E-POD investigations of turbulent premixed flame dynamics approaching lean blow-out conditions

Abstract

Thanks to the continuous computational power increase, the use of high-fidelity computational fluid dynamics (CFD) simulations is nowadays customary, especially in the gas turbines design process. The extraordinary temporal and spatial detail of such analyses generate large datasets, which must be carefully studied to correlate different quantities and gain information to characterize the behavior of combustor designs. Several advanced post-processing tools have been proposed; however, the Extended-POD (E-POD) holds the greatest potential for turbulent combustion applications when the mutual influence of different quantities is the main goal of the investigation. The present work investigates the application of the E-POD to an LES model of a perfectly-premixed, swirl-stabilized, methane-air flame approaching Lean-Blow-Out.
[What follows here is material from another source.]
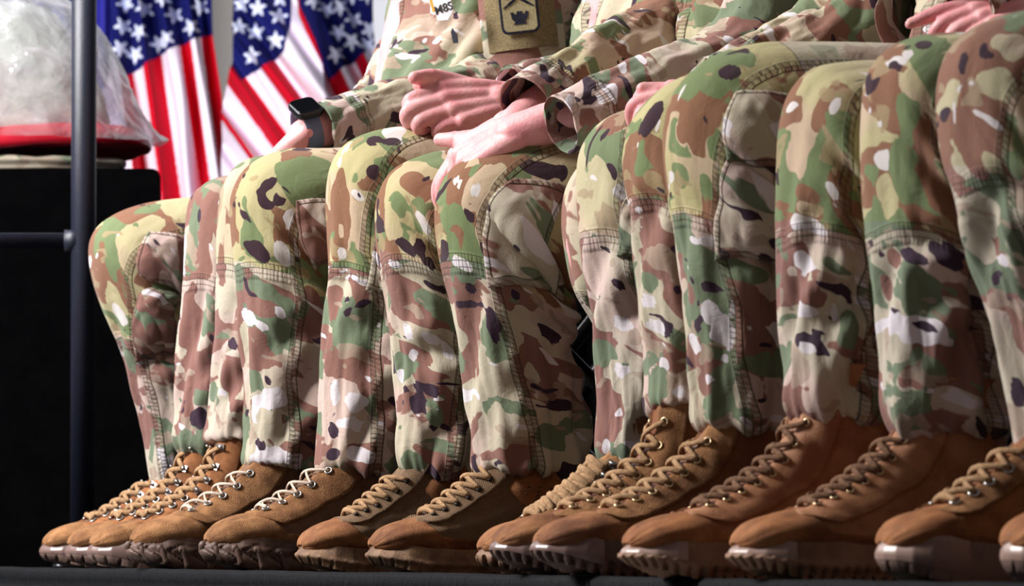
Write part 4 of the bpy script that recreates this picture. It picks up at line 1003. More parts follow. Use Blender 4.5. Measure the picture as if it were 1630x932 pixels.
def make_person(key, legs, label, warm=.35, seed=20.0, d_t=None, t_px=None, lean=0.10, larm=None, rarm=None, front=None, hands=(), torso=True):
    mid = np.mean([LEGS[k]['P0'] for k in legs], axis=0)
    hip_fwd = np.mean([LEGS[k]['L'].C[14] for k in legs], axis=0)
    root_loc = np.array([hip_fwd[0], hip_fwd[1], 0.0])
    root = empty('person', root_loc); tag(root, label, 'person', 'soldiers seated in a row')
    if t_px: TC = at(t_px[0], t_px[1], d_t)
    else: TC = hip_fwd - FWD * .02 + UP * 0
    z0 = hip_fwd[2]
    # ---- trousers: both legs and seat in one mesh
    a = Acc()
    for k in legs:
        a.grid(LEGS[k]['L'].P, LEGS[k]['attrs'])
    hc = np.array([TC[0], TC[1], z0 - .01])
    Cc = [hc - UP * .085, hc - UP * .05, hc + UP * .02, hc + UP * .09, hc + UP * .15]
    Aa = [FWD * .05, FWD * .12, FWD * .135, FWD * .125, FWD * .11]; Bb = [LAT * .07, LAT * .16, LAT * .185, LAT * .17, LAT * .15]
    L = Loft(np.array(Cc), np.array(Aa), np.array(Bb), m=8, nt=60)
    sh = L.S.shape
    a.grid(L.P, {'tex': np.stack([L.TH * L.Rm, L.S, np.full(sh, seed + 4)], -1), 'look': np.stack([np.full(sh, warm), 0 * L.S, 0 * L.S], -1), 'seam': np.full(sh + (3,), -10.), 'bias': np.full(sh + (4,), .5)}, cap0=True)
    tr = a.obj('trousers', CAMO, root)
    # ---- jacket
    j = Acc()
    zs = [z0 + .03, z0 + .10, z0 + .2, z0 + .32, z0 + .44, z0 + .52, z0 + .57, z0 + .60]
    dep = [.125, .125, .125, .128, .122, .10, .075, .062]; wid = [.17, .165, .165, .178, .19, .17, .11, .068]
    C, A, B = [], [], []
    for i, z in enumerate(zs):
        h = z - z0
        c = np.array([TC[0], TC[1], 0]) - FWD * (lean * h) + UP * z
        if t_px: c = np.array([TC[0], TC[1], 0]) - FWD * (lean * (z - TC[2])) + UP * z
        C.append(c); A.append(FWD * dep[i]); B.append(LAT * wid[i])
    LJ = Loft(np.array(C), np.array(A), np.array(B), m=12, nt=110, power=2.3)
    x, y = np.cos(LJ.TH), np.sin(LJ.TH); sd = seed * 5.1
    wr_ = noise(x * 1.6 + LJ.S * 4 + sd, y * 2.4, LJ.S * 10)
    D = .012 * noise(x * 1.5 + sd, y * 1.5, LJ.S * 6) + .024 * (np.abs(wr_) ** .8 - .25) + .004 * noise(x * 5, y * 5 + sd, LJ.S * 30)
    LJ.disp(D * (1 - sstep(5.5, 6.5, LJ.U)))
    sh = LJ.S.shape
    # front closure runs down theta 0
    dside = np.abs(LJ.TH) * .14; fs = -np.abs(dside - .012)
    j.grid(LJ.P, {'tex': np.stack([LJ.TH * LJ.Rm, LJ.S, np.full(sh, seed)], -1), 'look': np.stack([np.full(sh, warm), 0 * LJ.S, 0 * LJ.S], -1),
                  'seam': np.stack([fs, np.full(sh, -10.), np.full(sh, -10.)], -1), 'bias': np.full(sh + (4,), .5)})
    sh_c = C[5]
    arms = {}
    for nm, spec, sgn in (('left', larm, 1), ('right', rarm, -1)):
        shp = sh_c + LAT * sgn * .165 - UP * .02
        if spec is None:
            el = shp - UP * .27 + FWD * .02 + LAT * sgn * .05; wr = el + FWD * .24 - UP * .03 - LAT * sgn * .08
            spec = dict(el=el, wr=wr)
        el, wr = np.array(spec['el']), np.array(spec['wr'])
        r = spec.get('r', (.070, .066, .060, .054, .046, .043))
        top = shp + UP * .02 - LAT * sgn * .05
        mu = (shp + el) / 2 + LAT * sgn * .008
        pts = [top, shp * .8 + el * .2 + LAT * sgn * .012, mu, el * .93 + (mu * .5 + wr * .5) * .07 , el * .5 + wr * .5, wr]
        arms[nm] = sleeve(j, pts, r, seed + (1.3 if sgn > 0 else 2.6), spec.get('warm', warm), spec.get('wr', 1.0) if not isinstance(spec.get('wr'), (list, tuple, np.ndarray)) else 1.0)
        arms[nm + '_pts'] = (shp, el, wr)
    jk = j.obj('jacket', CAMO, root)
    # ---- the body inside: one surface from head to feet
    bcore = Acc()
    spine = [hc - UP * .02, hc + UP * .1] + [C[3], C[5] - UP * .01, C[7] + UP * .01, C[7] + UP * .05]
    ctube(bcore, [hc - UP * .01, C[2], C[4], C[5]], [.105, .10, .105, .08], flat=1.25, nt=20)
    neck = C[7] - UP * .02
    head = neck + UP * .17 + FWD * .025
    ctube(bcore, [C[5], neck, neck + UP * .08 + FWD * .01], [.07, .056, .052])
    bcore.ball(head + UP * .01, (.072, .09, .108), 12); bcore.ball(head - UP * .07 + FWD * .03, (.05, .05, .045), 10)
    bcore.ball(head + FWD * .096 - UP * .012, (.014, .014, .022), 8)
    bcore.ball(head + FWD * .088 - UP * .052, (.012, .024, .010), 8)
    for sg in (-1, 1):
        bcore.ball(head + LAT * sg * .076 - UP * .01, (.014, .012, .03), 8)
        bcore.ball(head + FWD * .080 + UP * .018 + LAT * sg * .03, (.014, .014, .010), 8)
        shp, el, wr = arms[('left' if sg > 0 else 'right') + '_pts']
        ctube(bcore, [C[5] + LAT * sg * .05, shp, (shp + el) / 2, el, (el + wr) / 2, el * .2 + wr * .8], [.06, .055, .045, .038, .032, .020])
    for k in legs:
        Lg = LEGS[k]['L']; n = LEGS[k]['n']
        pts = [hc * .6 + Lg.C[0] * .4] + [Lg.C[14 * i] for i in (1, 3, 5, 7, 9, 11, n - 1)]
        g = LEGS[k]; foot = np.array([pts[-1][0], pts[-1][1], .08])
        rr_ = [.075] + [min(q, .62 * float(np.linalg.norm(Lg.A[14 * i]))) for i, q in ((1, .07), (3, .066), (5, .056), (7, .05), (9, .05), (11, .044), (n - 1, .036))]
        ctube(bcore, pts + [foot], rr_ + [.034])
        ctube(bcore, [foot, foot + FWD * .08 - UP * .03, foot + FWD * .13 - UP * .035], [.033, .028, .02])
    o = bcore.obj('tmp', M['skin']); V, Fc = voxel(o, .011, 5)
    body = Acc(); body.add(V, Fc)
    nails = []
    for h in hands:
        h = dict(h); hs_, he_, hw_ = arms[h.pop('arm') + '_pts']; h['forearm'] = hw_ + .4 * (he_ - hw_)
        Vh, Fh, nl = hand_mesh(**h); body.add(Vh, Fh); nails += nl
    bd = body.obj('body', M['skin'], root)
    add_nails(bd, nails)
    # hair
    a = Acc(); nph, nth = 12, 40
    ph = np.linspace(0, 1.75, nph)[:, None]; th = np.linspace(0, 2 * PI, nth + 1)[None]
    fr = .75 + .25 * (1 - np.cos(th)) / 2 * 1.6
    ph2 = ph * np.clip(fr, .6, 1.08)
    hd = np.sin(ph2)[..., None] * (np.cos(th)[..., None] * FWD * .098 + np.sin(th)[..., None] * LAT * .080) + np.cos(ph2)[..., None] * UP * .117
    a.grid(head + UP * .012 + hd)
    a.grid(head + UP * .012 + hd * .93)
    a.obj('hair', M['hair'], bd)
    PERSONS[key] = dict(root=root, trousers=tr, jacket=jk, body=bd, LJ=LJ, arms=arms, hc=hc)
    return PERSONS[key]

# ------------------------------------------------------------------ build: legs first, they set every depth
for k in LEGS: leg_loft(k)
tp = on_plane(593, 905, LEGS['L7']['P0']); TOE_LINE_P = np.array([tp[0], tp[1], 0.0])
build_setting()

SK = lambda v: np.array(v, float)
def arm_pts(el, wr): return dict(el=at(*el), wr=at(*wr))
P = {}
P['a'] = make_person('a', ['L1'], 'person in camouflage uniform seated farthest left, one knee standing clear beside the black pole', warm=.5, seed=21, t_px=(830, 120), d_t=9.4, lean=.25)
wa = at(497, 206, 8.62)
P['b'] = make_person('b', ['L2', 'L3'], 'person in camouflage uniform with castle shoulder patch and black wristwatch, forearm resting on thigh',
    warm=.2, seed=62.9, t_px=(742, 100), d_t=8.95, lean=.30,
    larm=dict(el=at(822, 126, 8.80), wr=at(520, 203, 8.62), r=(.066, .068, .064, .056, .044, .0385)),
    rarm=dict(el=at(640, 130, 9.1), wr=at(560, 205, 8.95), r=(.060, .060, .056, .050, .044, .042)),
    hands=[dict(arm='left', wrist=at(486, 212, 8.61), D=SK((-.62, .45, -.50)), N=SK((-.35, -.3, .85)), side=-1, bends=[(55, 60, 40)] * 4, forearm=at(600, 190, 8.68), scale=.92)])
P['c'] = make_person('c', ['L4', 'L5'], 'person in camouflage uniform with both hands clasped above the thighs, bare of watch',
    warm=.25, seed=23.6, t_px=(1075, 60), d_t=8.4, lean=.2,
    larm=dict(el=at(1030, 100, 8.25), wr=at(822, 146, 8.13), r=(.066, .066, .060, .052, .042, .0365)),
    rarm=dict(el=at(1010, 90, 8.6), wr=at(850, 150, 8.4), r=(.066, .066, .060, .05, .042, .038)),
    hands=[dict(arm='left', wrist=at(806, 164, 8.13), D=at(675, 174, 8.08) - at(792, 166, 8.13), N=SK((.05, -.80, .58)), side=1, bends=[(16, 98, 62), (18, 98, 62), (22, 98, 62), (28, 96, 62)], spread=(-4, -1, 2, 5), thumb=(24, -8, 10, 18), forearm=at(930, 130, 8.2), scale=1.06),
           dict(arm='right', wrist=at(772, 182, 8.24), D=at(680, 176, 8.17) - at(772, 182, 8.24), N=SK((.0, .95, -.1)), side=-1, bends=[(15, 50, 40)] * 4, thumb=(4, 30, 0, 0), forearm=at(860, 165, 8.42), scale=1.0)])
P['d'] = make_person('d', ['L6', 'L7'], 'person in camouflage uniform with hands joined over the nearer knee, in sharp focus mid row',
    warm=.55, seed=24.3, t_px=(1235, 20), d_t=7.9, lean=.15,
    rarm=dict(el=at(1085, 30, 7.95), wr=at(846, 166, 7.72), r=(.066, .070, .066, .056, .046, .0415), warm=.7),
    larm=dict(el=at(1190, 92, 7.66), wr=at(903, 194, 7.53), r=(.066, .066, .062, .056, .048, .038), warm=.1),
    hands=[dict(arm='left', wrist=at(826, 210, 7.60), D=SK((-.80, .30, -.38)), N=SK((-.12, -.62, .72)), side=1, bends=[(42, 24, 12), (46, 26, 14), (50, 28, 16), (54, 30, 20)], thumb=(14, -6, -10, -6), forearm=at(975, 176, 7.53), scale=.98, spread=(3, 1, -1, -3)),
           dict(arm='right', wrist=at(822, 196, 7.73), D=SK((-.8, .2, -.42)), N=SK((.1, -.3, .9)), side=-1, bends=[(30, 40, 30)] * 4, thumb=(20, 15, 10, 10), forearm=at(900, 150, 7.74), scale=1.0)])
P['e'] = make_person('e', ['L8a', 'L8'], 'person in camouflage uniform whose laced tan boot and knee sit behind the darker brown boots',
    warm=.4, seed=25.8, t_px=(1560, 20), d_t=7.3, lean=.12,
    larm=dict(el=at(1400, 25, 7.17), wr=at(1165, 145, 7.12), r=(.066, .066, .060, .052, .044, .040)),
    rarm=dict(el=at(1340, 30, 7.5), wr=at(1150, 135, 7.4), r=(.066, .066, .060, .05, .042, .040)),
    hands=[dict(arm='left', wrist=at(1168, 168, 7.1), D=SK((-1, -.05, .06)), N=SK((.1, -.6, .8)), side=1, bends=[(20, 70, 45)] * 4, thumb=(12, 0, 5, 5), forearm=at(1260, 135, 7.14), scale=.88)])
P['f'] = make_person('f', ['L9', 'L10'], 'person in camouflage uniform with large thigh pocket, knee highest left of the blurred right group',
    warm=.2, seed=26.2, t_px=(1650, -60), d_t=6.85, lean=.05,
    larm=dict(el=at(1720, -50, 6.75), wr=at(1548, 14, 6.62), r=(.066, .066, .060, .052, .042, .034)),
    rarm=dict(el=at(1560, -30, 7.1), wr=at(1460, 30, 6.95), r=(.066, .066, .060, .055, .052, .05)),
    hands=[dict(arm='left', wrist=at(1662, 10, 6.62), D=SK((-1, -.1, -.16)), N=SK((-.1, -.6, .8)), side=1, bends=[(8, 8, 6), (16, 50, 40), (20, 60, 40), (20, 60, 40)], thumb=(20, -6, 0, 0), forearm=at(1690, -20, 6.7), scale=.86)])
P['g'] = make_person('g', ['L11', 'L12'], 'person in camouflage uniform with light tan boots and bright olive knees, second from right', warm=.4, seed=27.7, t_px=(1950, -60), d_t=6.35)
P['h'] = make_person('h', ['L13', 'L14'], 'person in camouflage uniform cut off by the right edge, plain pale panel below the knee', warm=.3, seed=28.1, t_px=(2180, -100), d_t=5.9)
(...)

Leveraging the validation against the experimental data at two different operating conditions on a laboratory test case, the numerical model has been used to collect several quantities of interest for shedding light on the flow-flame interaction near the blow-out. The post-processing algorithm has been used to highlight the differences between two conditions approaching the extinction at distinct air-flow velocities. It has been found that, when the burner is operated with a higher velocity, the flame is subjected to a cyclic low-frequency breakdown around the internal recirculation zone, leading to an ingestion of cold products from the external parts of the combustor toward the center. Although other local effects acting on the flame brush have been found in both conditions, they are related mainly to higher order coherent structures with a lower energy content. As a result, their impact onto flame stability is found to be of secondary importance since their limited interaction with flame stabilization. The work shows that E-POD represents a powerful tool for investigating the key features of flame dynamics even at near-blow-out conditions, constituting a valid algorithm for interpreting the results of CFD analyses on gas turbines combustors.